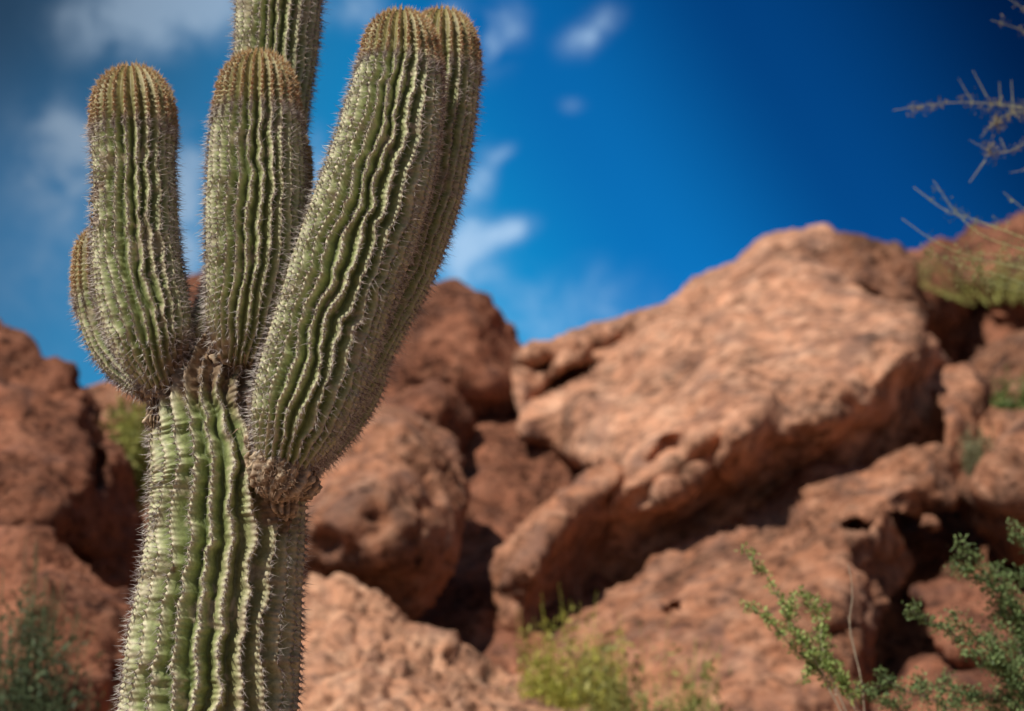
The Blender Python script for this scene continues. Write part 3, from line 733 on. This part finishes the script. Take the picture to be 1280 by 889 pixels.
# ------------------------------------------------------------------ shrubs, tufts, tree
class Veg:
    def __init__(s): s.tv = []; s.tf = []; s.tc = []; s.n = 0; s.lv = []; s.lf = []; s.lc = []; s.ln = 0
    def tube(s, pts, r0, r1, c, sides=5):
        pts = np.asarray(pts, float); n = len(pts)
        T = np.gradient(pts, axis=0); T /= np.linalg.norm(T, axis=1)[:, None]+1e-12
        a = np.cross(T, [.13, .31, .94]); a /= np.linalg.norm(a, axis=1)[:, None]+1e-12; b = np.cross(T, a)
        r = np.linspace(r0, r1, n)[:, None]
        ang = np.arange(sides)*2*math.pi/sides
        V = np.stack([pts+r*(a*math.cos(t)+b*math.sin(t)) for t in ang], 1).reshape(-1, 3)
        i = np.arange(n-1)[:, None]*sides; j = np.arange(sides)[None]; j2 = (j+1) % sides
        q = np.stack([i+j, i+j2, i+sides+j2, i+sides+j], -1).reshape(-1, 4)+s.n
        s.tv.append(V); s.tf.append(q); s.n += len(V)
        s.tc.append(np.tile(np.array(c), (len(V), 1))*rng.uniform(.8, 1.2))
    def leaves(s, centres, size, cols, aspect=2.2, up=.2, dirs=None):
        C = np.asarray(centres, float); n = len(C)
        if n == 0: return
        d = rng.normal(0, 1, (n, 3)); d[:, 2] += up*2
        if dirs is not None: d = d*.6+dirs*1.6
        d /= np.linalg.norm(d, axis=1)[:, None]
        a = np.cross(d, rng.normal(0, 1, (n, 3))); a /= np.linalg.norm(a, axis=1)[:, None]+1e-9
        sz = size*rng.uniform(.55, 1.3, (n, 1)); L = sz*aspect
        nn = np.cross(d, a)
        V = np.stack([C, C+d*L*.5+a*sz*.5+nn*sz*.12, C+d*L, C+d*L*.5-a*sz*.5+nn*sz*.12], 1).reshape(-1, 3)
        q = np.arange(n*4).reshape(-1, 4)+s.ln; s.ln += n*4
        cols = np.asarray(cols); k = rng.random((n, 1))
        c = cols[0]*(1-k)+cols[1]*k; c = c*rng.uniform(.7, 1.25, (n, 1))
        s.lv.append(V); s.lf.append(q); s.lc.append(np.repeat(c, 4, 0))
    def finish(s, name, label, cat, loc, stemname='stem', leafname='foliage', group=None):
        root = empty(name, loc); tag(root, label, cat, group)
        if s.tv:
            o = mesh_np(stemname, np.vstack(s.tv), [np.vstack(s.tf)], [M_TWIG], np.vstack(s.tc), [True]); rebase(o, root, loc)
        if s.lv:
            o = mesh_np(leafname, np.vstack(s.lv), [np.vstack(s.lf)], [M_LEAF], np.vstack(s.lc), [False]); rebase(o, root, loc)
        return root
def curve(ctrl, n=14):
    rows = [[*PY(px, py, Y)] for (px, py, Y) in ctrl]
    if len(rows) == 2: rows.insert(1, list((np.array(rows[0])+np.array(rows[1]))/2))
    return catmull(rows, n)[0]
def spray(v, ctrl, r0, bark, leafcols, ntw, twl, lsize, per, wood=True, leafr=.012, start=.1, fade=True):
    """a leafy branch: main curve, side twigs, small leaves clustered along both"""
    P = curve(ctrl, 24); v.tube(P, r0, r0*.25, bark)
    L = np.linalg.norm(np.diff(P, axis=0), axis=1).sum()
    T = np.gradient(P, axis=0); T /= np.linalg.norm(T, axis=1)[:, None]
    cen = []; dr = []
    def along(Q, n):
        t = rng.random(n)*(len(Q)-1); i = np.minimum(t.astype(int), len(Q)-2); f = (t-i)[:, None]
        return Q[i]*(1-f)+Q[i+1]*f
    cen.append(along(P[int(24*start):], int(per*L*10))+0)
    for k in range(ntw):
        t = start+(1-start)*(k+rng.random())/ntw; i = min(int(t*23), 22)
        d = rng.normal(0, 1, 3); d -= T[i]*d.dot(T[i]); d /= np.linalg.norm(d)
        d = d*.8+T[i]*rng.uniform(.4, 1.0)+np.array([0, 0, .25]); d /= np.linalg.norm(d)
        l = twl*rng.uniform(.4, 1.1)*(1.15-.75*t if fade else 1)
        Q = np.array([P[i]+d*l*u+np.array([0, 0, .12])*l*u*u+rng.normal(0, l*.03, 3)*(u > 0) for u in np.linspace(0, 1, 6)])
        v.tube(Q, r0*.35, r0*.12, bark, 4)
        cen.append(along(Q, max(2, int(per*l*14))))
    c = np.vstack(cen); c = c+rng.normal(0, leafr, c.shape)
    v.leaves(c, lsize, leafcols)
    return P

t0 = time.time()
BARK = (.16, .12, .085); BARKP = (.34, .27, .19)
DG = [np.array([.085, .135, .045]), np.array([.25, .33, .12])]
YG = [np.array([.13, .20, .045]), np.array([.26, .31, .085])]
# large shrub, lower right
v = Veg(); RB = 7.1
base = PY(1330., 1180., RB)
rootpos = (base[0], RB, .0)
def rb(*c): return [(x, y, RB+dy) for (x, y, dy) in c]
spr = [rb((1330, 1000, .1), (1290, 860, .0), (1262, 780, 0), (1235, 722, -.05), (1200, 672, -.1)),
       rb((1330, 950, .1), (1300, 840, .05), (1262, 760, 0), (1225, 722, -.05), (1186, 704, -.1)),
       rb((1340, 940, 0), (1290, 880, .0), (1235, 828, -.1), (1185, 788, -.15), (1132, 762, -.2)),
       rb((1350, 900, .1), (1320, 800, .1), (1300, 720, .1), (1280, 680, .1), (1264, 652, .1)),
       rb((1340, 960, .1), (1310, 860, .1), (1285, 800, 0), (1262, 745, .0), (1240, 706, 0)),
       rb((1340, 960, -.1), (1300, 900, -.1), (1262, 846, -.1), (1224, 800, -.1), (1190, 772, -.1)),
       rb((1300, 1010, -.1), (1230, 920, -.1), (1175, 880, -.1), (1130, 862, -.1), (1094, 842, -.1)),
       rb((1300, 1010, 0), (1210, 930, 0), (1150, 900, 0), (1110, 880, 0), (1072, 862, 0)),
       rb((1310, 1010, .1), (1250, 900, .1), (1215, 870, .1), (1180, 862, .1), (1140, 850, .1)),
       rb((1350, 980, -.1), (1310, 900, -.1), (1280, 860, -.1), (1250, 836, -.1), (1222, 832, -.1)),
       rb((1350, 880, .2), (1320, 780, .2), (1300, 740, .15), (1275, 722, .1), (1256, 716, .1)),
       rb((1340, 1000, .0), (1300, 920, .0), (1256, 880, .0), (1220, 872, .0), (1190, 880, .0)),
       rb((1360, 900, .0), (1340, 820, .0), (1310, 790, .0), (1280, 775, .0), (1244, 770, 0)),
       rb((1360, 940, .2), (1330, 860, .2), (1300, 830, .2), (1270, 812, .2), (1230, 800, .2)),
       rb((1390, 900, .2), (1370, 760, .3), (1360, 680, .3), (1340, 640, .3))]
hub = np.array([base[0], RB, PY(1330., 1010., RB)[2]-.1])
for c in spr:
    P = spray(v, c, .0055, BARK, DG, 16, .14, .0082, 60, leafr=.013)
    v.tube(np.array([hub+np.array([0, 0, -.6]), (hub+P[0])/2+[0, 0, -.1], P[0]]), .009, .0055, BARK)
for k in range(5):
    x = rng.normal(0, .05, 2)
    v.tube(np.array([[rootpos[0]+x[0]*.5, RB+x[1]*.5, -.05], [rootpos[0]+x[0], RB+x[1], .5], hub+np.array([0, 0, -.55])]), .018, .010, BARK)
v.finish('creosote_shrub', 'dark green small leaved shrub reaching in at the lower right corner', 'shrub', rootpos)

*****

Exercise goal. Write out the whole listing exactly, and drop the pictures.

Exercise response.
The Blender Python script for this scene continues. Write part 3, from line 733 on. This part finishes the script. Take the picture to be 1280 by 889 pixels.
# ------------------------------------------------------------------ shrubs, tufts, tree
class Veg:
    def __init__(s): s.tv = []; s.tf = []; s.tc = []; s.n = 0; s.lv = []; s.lf = []; s.lc = []; s.ln = 0
    def tube(s, pts, r0, r1, c, sides=5):
        pts = np.asarray(pts, float); n = len(pts)
        T = np.gradient(pts, axis=0); T /= np.linalg.norm(T, axis=1)[:, None]+1e-12
        a = np.cross(T, [.13, .31, .94]); a /= np.linalg.norm(a, axis=1)[:, None]+1e-12; b = np.cross(T, a)
        r = np.linspace(r0, r1, n)[:, None]
        ang = np.arange(sides)*2*math.pi/sides
        V = np.stack([pts+r*(a*math.cos(t)+b*math.sin(t)) for t in ang], 1).reshape(-1, 3)
        i = np.arange(n-1)[:, None]*sides; j = np.arange(sides)[None]; j2 = (j+1) % sides
        q = np.stack([i+j, i+j2, i+sides+j2, i+sides+j], -1).reshape(-1, 4)+s.n
        s.tv.append(V); s.tf.append(q); s.n += len(V)
        s.tc.append(np.tile(np.array(c), (len(V), 1))*rng.uniform(.8, 1.2))
    def leaves(s, centres, size, cols, aspect=2.2, up=.2, dirs=None):
        C = np.asarray(centres, float); n = len(C)
        if n == 0: return
        d = rng.normal(0, 1, (n, 3)); d[:, 2] += up*2
        if dirs is not None: d = d*.6+dirs*1.6
        d /= np.linalg.norm(d, axis=1)[:, None]
        a = np.cross(d, rng.normal(0, 1, (n, 3))); a /= np.linalg.norm(a, axis=1)[:, None]+1e-9
        sz = size*rng.uniform(.55, 1.3, (n, 1)); L = sz*aspect
        nn = np.cross(d, a)
        V = np.stack([C, C+d*L*.5+a*sz*.5+nn*sz*.12, C+d*L, C+d*L*.5-a*sz*.5+nn*sz*.12], 1).reshape(-1, 3)
        q = np.arange(n*4).reshape(-1, 4)+s.ln; s.ln += n*4
        cols = np.asarray(cols); k = rng.random((n, 1))
        c = cols[0]*(1-k)+cols[1]*k; c = c*rng.uniform(.7, 1.25, (n, 1))
        s.lv.append(V); s.lf.append(q); s.lc.append(np.repeat(c, 4, 0))
    def finish(s, name, label, cat, loc, stemname='stem', leafname='foliage', group=None):
        root = empty(name, loc); tag(root, label, cat, group)
        if s.tv:
            o = mesh_np(stemname, np.vstack(s.tv), [np.vstack(s.tf)], [M_TWIG], np.vstack(s.tc), [True]); rebase(o, root, loc)
        if s.lv:
            o = mesh_np(leafname, np.vstack(s.lv), [np.vstack(s.lf)], [M_LEAF], np.vstack(s.lc), [False]); rebase(o, root, loc)
        return root
def curve(ctrl, n=14):
    rows = [[*PY(px, py, Y)] for (px, py, Y) in ctrl]
    if len(rows) == 2: rows.insert(1, list((np.array(rows[0])+np.array(rows[1]))/2))
    return catmull(rows, n)[0]
def spray(v, ctrl, r0, bark, leafcols, ntw, twl, lsize, per, wood=True, leafr=.012, start=.1, fade=True):
    """a leafy branch: main curve, side twigs, small leaves clustered along both"""
    P = curve(ctrl, 24); v.tube(P, r0, r0*.25, bark)
    L = np.linalg.norm(np.diff(P, axis=0), axis=1).sum()
    T = np.gradient(P, axis=0); T /= np.linalg.norm(T, axis=1)[:, None]
    cen = []; dr = []
    def along(Q, n):
        t = rng.random(n)*(len(Q)-1); i = np.minimum(t.astype(int), len(Q)-2); f = (t-i)[:, None]
        return Q[i]*(1-f)+Q[i+1]*f
    cen.append(along(P[int(24*start):], int(per*L*10))+0)
    for k in range(ntw):
        t = start+(1-start)*(k+rng.random())/ntw; i = min(int(t*23), 22)
        d = rng.normal(0, 1, 3); d -= T[i]*d.dot(T[i]); d /= np.linalg.norm(d)
        d = d*.8+T[i]*rng.uniform(.4, 1.0)+np.array([0, 0, .25]); d /= np.linalg.norm(d)
        l = twl*rng.uniform(.4, 1.1)*(1.15-.75*t if fade else 1)
        Q = np.array([P[i]+d*l*u+np.array([0, 0, .12])*l*u*u+rng.normal(0, l*.03, 3)*(u > 0) for u in np.linspace(0, 1, 6)])
        v.tube(Q, r0*.35, r0*.12, bark, 4)
        cen.append(along(Q, max(2, int(per*l*14))))
    c = np.vstack(cen); c = c+rng.normal(0, leafr, c.shape)
    v.leaves(c, lsize, leafcols)
    return P

t0 = time.time()
BARK = (.16, .12, .085); BARKP = (.34, .27, .19)
DG = [np.array([.085, .135, .045]), np.array([.25, .33, .12])]
YG = [np.array([.13, .20, .045]), np.array([.26, .31, .085])]
# large shrub, lower right
v = Veg(); RB = 7.1
base = PY(1330., 1180., RB)
rootpos = (base[0], RB, .0)
def rb(*c): return [(x, y, RB+dy) for (x, y, dy) in c]
spr = [rb((1330, 1000, .1), (1290, 860, .0), (1262, 780, 0), (1235, 722, -.05), (1200, 672, -.1)),
       rb((1330, 950, .1), (1300, 840, .05), (1262, 760, 0), (1225, 722, -.05), (1186, 704, -.1)),
       rb((1340, 940, 0), (1290, 880, .0), (1235, 828, -.1), (1185, 788, -.15), (1132, 762, -.2)),
       rb((1350, 900, .1), (1320, 800, .1), (1300, 720, .1), (1280, 680, .1), (1264, 652, .1)),
       rb((1340, 960, .1), (1310, 860, .1), (1285, 800, 0), (1262, 745, .0), (1240, 706, 0)),
       rb((1340, 960, -.1), (1300, 900, -.1), (1262, 846, -.1), (1224, 800, -.1), (1190, 772, -.1)),
       rb((1300, 1010, -.1), (1230, 920, -.1), (1175, 880, -.1), (1130, 862, -.1), (1094, 842, -.1)),
       rb((1300, 1010, 0), (1210, 930, 0), (1150, 900, 0), (1110, 880, 0), (1072, 862, 0)),
       rb((1310, 1010, .1), (1250, 900, .1), (1215, 870, .1), (1180, 862, .1), (1140, 850, .1)),
       rb((1350, 980, -.1), (1310, 900, -.1), (1280, 860, -.1), (1250, 836, -.1), (1222, 832, -.1)),
       rb((1350, 880, .2), (1320, 780, .2), (1300, 740, .15), (1275, 722, .1), (1256, 716, .1)),
       rb((1340, 1000, .0), (1300, 920, .0), (1256, 880, .0), (1220, 872, .0), (1190, 880, .0)),
       rb((1360, 900, .0), (1340, 820, .0), (1310, 790, .0), (1280, 775, .0), (1244, 770, 0)),
       rb((1360, 940, .2), (1330, 860, .2), (1300, 830, .2), (1270, 812, .2), (1230, 800, .2)),
       rb((1390, 900, .2), (1370, 760, .3), (1360, 680, .3), (1340, 640, .3))]
hub = np.array([base[0], RB, PY(1330., 1010., RB)[2]-.1])
for c in spr:
    P = spray(v, c, .0055, BARK, DG, 16, .14, .0082, 60, leafr=.013)
    v.tube(np.array([hub+np.array([0, 0, -.6]), (hub+P[0])/2+[0, 0, -.1], P[0]]), .009, .0055, BARK)
for k in range(5):
    x = rng.normal(0, .05, 2)
    v.tube(np.array([[rootpos[0]+x[0]*.5, RB+x[1]*.5, -.05], [rootpos[0]+x[0], RB+x[1], .5], hub+np.array([0, 0, -.55])]), .018, .010, BARK)
v.finish('creosote_shrub', 'dark green small leaved shrub reaching in at the lower right corner', 'shrub', rootpos)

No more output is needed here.